Menurut Doni, Indonesia butuh badan standardisasi, pengendalian, dan penjaminan mutu yang mandiri dan independen agar pendidikan bebas dari kepentingan rezim politik atau penguasa. Tujuannya untuk membuat sistem pendidikan nasional berkelanjutan dan kokoh, dengan adanya partisipasi publik yang mengawal supaya negara menjamin pendidikan yang minimal sesuai standar nasional pendidikan.
Anggota Komisi X DPR Ferdiansyah menyayangkan kebijakan Kemendikbudristek yang tidak mengacu pada UU Sisdiknas. Akibatnya, sejumlah kebijakan pendidikan bermasalah.
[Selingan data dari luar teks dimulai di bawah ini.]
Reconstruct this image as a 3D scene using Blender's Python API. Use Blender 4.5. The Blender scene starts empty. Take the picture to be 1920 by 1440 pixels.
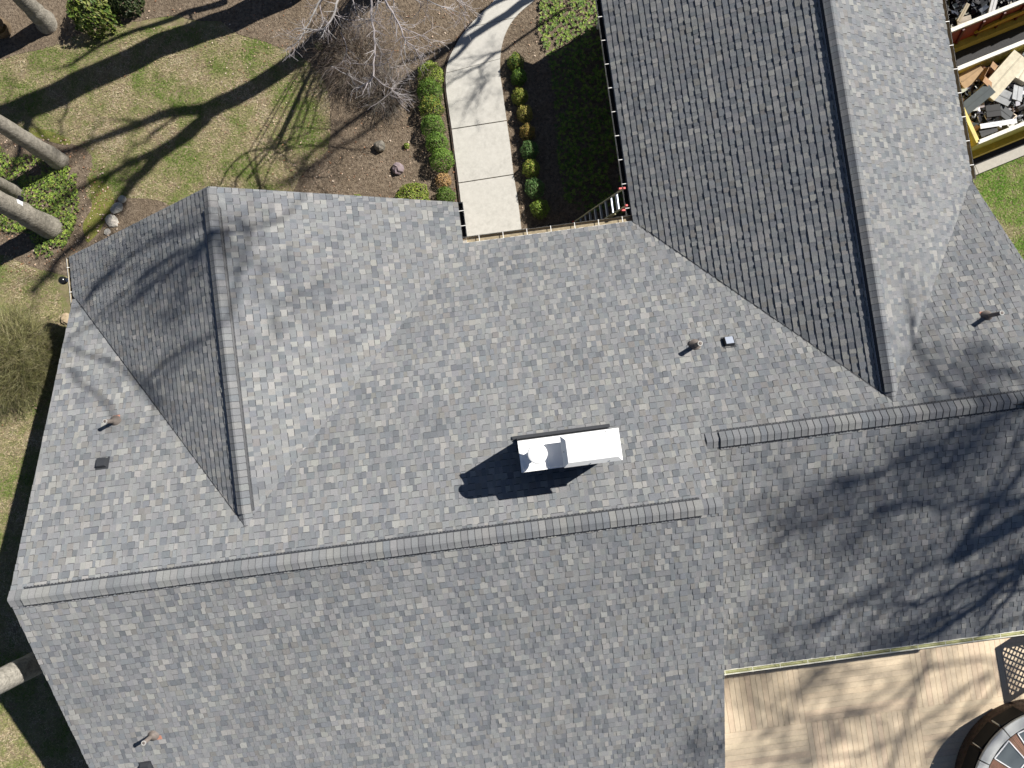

Sementara itu, Nadiem mengatakan, penjaminan mutu membutuhkan independensi dan partisipasi publik. Untuk itu, diperlukan pemisahan antara tiga fungsi yakni fungsi penyusunan standar, penyelenggaraan, dan evaluasi pencapaian.
“Kalau ketiga fungsi ini dilakukan satu pihak, hasilnya tidak obyektif. Jadi harus dilakukan tiga pihak berbeda. Dalam penjaminan mutu dilakukan terpisah. Penyusunan standar oleh Kemendikburistek, (lalu) penyelenggaraan pendidikan oleh pemerintah daerah, masyarakat dan pendidikan tinggi. Untuk evaluasi ada Badan Akreditasi Nasional dan Badan Akreditasi Mandiri,” kata Nadiem.
Menurut Nadiem, pembubaran BSNP justru membuat fungsi penyusunan standar, penyelenggaraan pendidikan, dan evaluasi terpenuhi. Partisipasi penjaminan mutu tetap melibatkan partisipasi publik dengan adanya Dewan Pakar.
“Di era reformasi dan birokrasi, ada efisiensi dan tidak tumpang tindih untuk pengelolaan pendidikan. Ini suatu arahan Presiden untuk reformasi birokrasi dan juga tidak ada kebingungan dan tumpang tindih untuk peran tersebut,” ujar Nadiem.